Wednesday, June 17, 2026 07:20 PM

Setting the Stage

Editorial

Intense jockeying in parliament after the supposed business with party conventioneer concludes was only to be expected now that each party convention has firmly put their leaderships at the helm. Especially the Millennium Challenge Compact comes to focus simply because the streets demand it. Deadlines beckon. And, the fence-sitters are jittery because of the streets. For its current champion, Prime Minister Sher Bahadur Deuba, government seats, new alignment possibilities and the elections become the lone means of juggling a hot potato that must either be dropped or swallowed. Mainstream media support alone can no longer drown a groundswell of opposition on the MCC where even his party and allies at best hedge on discussions over the basic credentials of an American donation that is being enforced upon the people sans the national consensus sought in the proviso of parliamentary sanction. Establishment fears that whole and sole endorsement would trigger a slide on the streets are genuine. Looks like we are heading for a confrontation yet to be defined in direction and leadership although there is a glimmer of recognition that the option must favour constitutionalism where the option lies in the re-introduction of the 1990 constitution. The agitation, nevertheless mind you, appears to have some agreement on the whiff of the scrapping of the current constitution and there is an agreement somewhat that the Delhi 12 point agreement that ushered in the current change was wrongly premised.

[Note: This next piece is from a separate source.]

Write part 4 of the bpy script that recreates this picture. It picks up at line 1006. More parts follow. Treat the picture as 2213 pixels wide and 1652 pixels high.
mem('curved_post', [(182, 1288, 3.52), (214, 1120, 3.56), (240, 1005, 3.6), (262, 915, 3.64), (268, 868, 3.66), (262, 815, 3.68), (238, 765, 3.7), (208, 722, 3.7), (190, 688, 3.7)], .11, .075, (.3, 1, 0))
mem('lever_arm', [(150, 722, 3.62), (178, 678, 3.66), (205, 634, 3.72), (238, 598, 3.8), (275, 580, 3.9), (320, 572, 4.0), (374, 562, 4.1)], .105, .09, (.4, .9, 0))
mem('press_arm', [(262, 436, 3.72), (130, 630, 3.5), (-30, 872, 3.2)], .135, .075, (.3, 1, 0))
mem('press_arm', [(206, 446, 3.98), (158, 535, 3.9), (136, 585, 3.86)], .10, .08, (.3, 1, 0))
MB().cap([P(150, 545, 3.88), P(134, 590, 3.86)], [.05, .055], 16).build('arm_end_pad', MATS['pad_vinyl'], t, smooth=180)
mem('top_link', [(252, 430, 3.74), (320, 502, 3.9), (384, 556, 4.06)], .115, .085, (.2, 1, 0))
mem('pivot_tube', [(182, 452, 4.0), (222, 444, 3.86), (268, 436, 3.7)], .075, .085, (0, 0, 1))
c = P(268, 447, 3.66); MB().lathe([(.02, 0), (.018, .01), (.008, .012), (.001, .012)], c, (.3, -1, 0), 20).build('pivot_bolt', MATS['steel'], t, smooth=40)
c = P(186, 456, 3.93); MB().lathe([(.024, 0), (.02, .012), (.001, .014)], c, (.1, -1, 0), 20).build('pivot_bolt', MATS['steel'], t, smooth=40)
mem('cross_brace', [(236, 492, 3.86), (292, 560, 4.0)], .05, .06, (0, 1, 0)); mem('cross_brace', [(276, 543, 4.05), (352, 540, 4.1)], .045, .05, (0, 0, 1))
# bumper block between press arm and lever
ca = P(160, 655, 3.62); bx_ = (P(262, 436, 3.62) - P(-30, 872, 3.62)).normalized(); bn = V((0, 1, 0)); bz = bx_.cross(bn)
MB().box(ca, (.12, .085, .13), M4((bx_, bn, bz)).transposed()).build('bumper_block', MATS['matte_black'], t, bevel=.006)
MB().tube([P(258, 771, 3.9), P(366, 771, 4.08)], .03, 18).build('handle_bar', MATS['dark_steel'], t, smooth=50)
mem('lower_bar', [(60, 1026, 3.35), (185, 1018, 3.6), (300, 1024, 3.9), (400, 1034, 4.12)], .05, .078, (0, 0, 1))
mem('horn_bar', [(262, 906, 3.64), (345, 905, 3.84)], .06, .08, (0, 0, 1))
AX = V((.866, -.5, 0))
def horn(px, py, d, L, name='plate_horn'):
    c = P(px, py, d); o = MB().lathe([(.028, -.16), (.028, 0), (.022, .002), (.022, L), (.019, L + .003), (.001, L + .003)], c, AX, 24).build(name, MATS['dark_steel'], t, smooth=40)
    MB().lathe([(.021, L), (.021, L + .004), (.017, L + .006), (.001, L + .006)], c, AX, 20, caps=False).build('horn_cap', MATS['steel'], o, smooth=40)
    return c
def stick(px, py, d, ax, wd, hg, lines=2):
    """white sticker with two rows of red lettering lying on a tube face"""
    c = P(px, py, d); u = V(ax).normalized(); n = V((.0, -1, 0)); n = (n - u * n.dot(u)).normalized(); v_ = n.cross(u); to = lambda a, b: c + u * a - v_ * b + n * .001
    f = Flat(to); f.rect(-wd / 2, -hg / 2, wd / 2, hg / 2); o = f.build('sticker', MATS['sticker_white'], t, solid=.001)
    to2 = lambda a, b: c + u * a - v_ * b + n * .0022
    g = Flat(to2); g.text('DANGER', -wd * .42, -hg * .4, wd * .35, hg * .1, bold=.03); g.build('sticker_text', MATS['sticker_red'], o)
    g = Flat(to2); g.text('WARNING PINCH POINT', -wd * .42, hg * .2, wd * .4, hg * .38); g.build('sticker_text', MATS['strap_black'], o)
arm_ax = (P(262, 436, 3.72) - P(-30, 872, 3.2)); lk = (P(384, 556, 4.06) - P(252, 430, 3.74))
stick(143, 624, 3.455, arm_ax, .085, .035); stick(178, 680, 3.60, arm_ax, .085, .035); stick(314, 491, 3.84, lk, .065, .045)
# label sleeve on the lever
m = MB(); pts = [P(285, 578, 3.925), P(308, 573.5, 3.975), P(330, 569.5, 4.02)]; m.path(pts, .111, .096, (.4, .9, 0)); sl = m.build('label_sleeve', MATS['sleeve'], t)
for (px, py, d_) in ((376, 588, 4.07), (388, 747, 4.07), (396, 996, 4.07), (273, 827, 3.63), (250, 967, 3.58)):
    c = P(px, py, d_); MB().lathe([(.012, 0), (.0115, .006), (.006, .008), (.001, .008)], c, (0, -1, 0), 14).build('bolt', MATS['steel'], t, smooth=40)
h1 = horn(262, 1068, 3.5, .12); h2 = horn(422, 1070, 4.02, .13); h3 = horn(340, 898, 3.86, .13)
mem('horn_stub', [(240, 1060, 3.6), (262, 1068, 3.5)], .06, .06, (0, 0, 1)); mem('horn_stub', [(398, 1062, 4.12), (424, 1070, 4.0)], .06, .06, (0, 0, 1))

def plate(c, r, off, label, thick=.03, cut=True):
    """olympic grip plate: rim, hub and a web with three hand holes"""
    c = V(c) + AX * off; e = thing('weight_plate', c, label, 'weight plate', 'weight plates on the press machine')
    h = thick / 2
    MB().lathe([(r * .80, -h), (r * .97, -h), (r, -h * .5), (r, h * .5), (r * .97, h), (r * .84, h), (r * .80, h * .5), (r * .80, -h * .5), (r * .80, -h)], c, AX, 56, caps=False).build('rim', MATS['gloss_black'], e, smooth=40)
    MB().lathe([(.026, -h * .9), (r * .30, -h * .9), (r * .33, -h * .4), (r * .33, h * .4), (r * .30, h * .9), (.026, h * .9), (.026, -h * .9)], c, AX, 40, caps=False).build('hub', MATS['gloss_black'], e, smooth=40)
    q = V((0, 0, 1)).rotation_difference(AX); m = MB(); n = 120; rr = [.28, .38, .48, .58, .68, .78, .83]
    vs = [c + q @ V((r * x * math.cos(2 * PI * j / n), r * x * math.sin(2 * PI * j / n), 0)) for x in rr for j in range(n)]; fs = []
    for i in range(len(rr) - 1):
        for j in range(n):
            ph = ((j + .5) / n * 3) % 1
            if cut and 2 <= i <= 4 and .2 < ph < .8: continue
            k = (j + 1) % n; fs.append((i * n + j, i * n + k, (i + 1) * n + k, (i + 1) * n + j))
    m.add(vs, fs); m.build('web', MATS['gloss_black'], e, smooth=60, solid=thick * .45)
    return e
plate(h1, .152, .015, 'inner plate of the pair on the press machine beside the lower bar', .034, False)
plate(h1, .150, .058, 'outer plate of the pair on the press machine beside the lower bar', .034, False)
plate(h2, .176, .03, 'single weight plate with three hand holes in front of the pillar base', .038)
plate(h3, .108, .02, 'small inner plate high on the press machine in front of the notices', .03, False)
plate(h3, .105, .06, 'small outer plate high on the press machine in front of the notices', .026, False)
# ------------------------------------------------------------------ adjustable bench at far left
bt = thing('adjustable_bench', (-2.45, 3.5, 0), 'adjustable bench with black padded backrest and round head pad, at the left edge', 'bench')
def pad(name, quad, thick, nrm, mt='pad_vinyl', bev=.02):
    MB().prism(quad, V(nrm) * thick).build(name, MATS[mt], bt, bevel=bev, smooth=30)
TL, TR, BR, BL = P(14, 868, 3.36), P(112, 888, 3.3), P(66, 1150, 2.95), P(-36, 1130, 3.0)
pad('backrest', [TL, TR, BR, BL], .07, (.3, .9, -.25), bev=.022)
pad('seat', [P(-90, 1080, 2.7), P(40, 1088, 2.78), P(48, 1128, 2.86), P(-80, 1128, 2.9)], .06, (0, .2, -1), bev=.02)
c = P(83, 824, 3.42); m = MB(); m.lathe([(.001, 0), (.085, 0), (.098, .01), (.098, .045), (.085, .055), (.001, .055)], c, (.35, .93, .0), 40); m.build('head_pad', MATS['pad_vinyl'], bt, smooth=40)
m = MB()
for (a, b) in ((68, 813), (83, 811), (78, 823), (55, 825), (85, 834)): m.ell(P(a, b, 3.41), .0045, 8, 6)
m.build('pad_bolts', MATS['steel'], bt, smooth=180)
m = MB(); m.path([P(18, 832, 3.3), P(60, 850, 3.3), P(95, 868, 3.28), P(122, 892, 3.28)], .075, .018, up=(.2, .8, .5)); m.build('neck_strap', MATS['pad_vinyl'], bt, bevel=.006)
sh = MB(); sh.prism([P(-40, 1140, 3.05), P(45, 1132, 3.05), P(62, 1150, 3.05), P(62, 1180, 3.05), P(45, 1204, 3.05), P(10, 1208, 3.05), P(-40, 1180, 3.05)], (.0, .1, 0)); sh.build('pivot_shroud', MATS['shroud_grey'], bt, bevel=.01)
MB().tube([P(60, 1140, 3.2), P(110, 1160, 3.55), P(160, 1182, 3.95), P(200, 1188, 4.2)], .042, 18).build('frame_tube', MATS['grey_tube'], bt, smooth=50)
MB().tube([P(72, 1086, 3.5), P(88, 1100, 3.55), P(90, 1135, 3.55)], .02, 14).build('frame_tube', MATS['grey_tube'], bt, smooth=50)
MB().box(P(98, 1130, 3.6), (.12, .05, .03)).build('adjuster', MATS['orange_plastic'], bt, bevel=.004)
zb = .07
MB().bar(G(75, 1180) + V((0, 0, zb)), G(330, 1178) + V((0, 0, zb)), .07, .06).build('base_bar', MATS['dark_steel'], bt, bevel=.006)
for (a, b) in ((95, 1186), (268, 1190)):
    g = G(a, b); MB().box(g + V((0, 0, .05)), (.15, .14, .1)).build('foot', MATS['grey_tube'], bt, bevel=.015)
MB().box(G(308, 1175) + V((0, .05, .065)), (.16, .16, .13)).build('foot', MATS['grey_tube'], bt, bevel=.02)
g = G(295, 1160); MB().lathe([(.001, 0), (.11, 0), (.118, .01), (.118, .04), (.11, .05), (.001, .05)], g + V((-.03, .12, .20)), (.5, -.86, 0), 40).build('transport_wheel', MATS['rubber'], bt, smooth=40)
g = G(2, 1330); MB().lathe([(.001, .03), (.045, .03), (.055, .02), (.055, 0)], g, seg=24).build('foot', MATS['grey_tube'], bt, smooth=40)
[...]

After the now perfunctory gathering in front of King Birendra’s statue on Wednesday (yesterday), the scene will now shift towards King Prithwi Narayan Shah’s statue within a fortnight hence where street throngs swell since seemingly hesitant patriots drew national attention to the fact that the popular movement then sought republican populism by tearing down his statue and, since, curtailed a national holiday observing his anniversary. This year too will seek to bring about cohesion among agitators in a unified program to proceed to the statue united. While last year’s observation saw the largest gathering as yet albeit failing the attempt at cohesion, it will seem primary that, participating numbers have swollen maybe, the diversity in crowd leadership will be further accentuated. One source already is the announcement by the RPP’s recently defeated chairman Kamal Thapa who has announced that he will begin his protest movement on that day. The other may be seen in yet another party wanting to begin their longstanding opposition to the current constitution by commemorating the day with a program launched at Hetauda in Makwanpur from whence King Prithivi perceived his national unification program. One must await how these and other demonstrations will reflect upon Prithivi Narayan Day which has by now been a nationwide observation despite the government’s deaf ears to demands for a national holiday on that occasion.

Regardless, what is for sure is that the streets see no signs of abetting and, instead more fuel is being added to it given the aberrations in all wings of the system. Tenuous as the patchwork government has been, a belligerent parliamentary opposition prompting early elections is certainly a difficult proposition when systemic options are being cajoled from the streets when the other wing of the system, the judiciary has also been mal-functional. The MCC certainly has come at a juncture encouraging systemic implosion. The race for a change, constitutional election vis-a-vis systemic change, is on. How the stage is being set is worth a glance in the least. The search for optional leadership notwithstanding.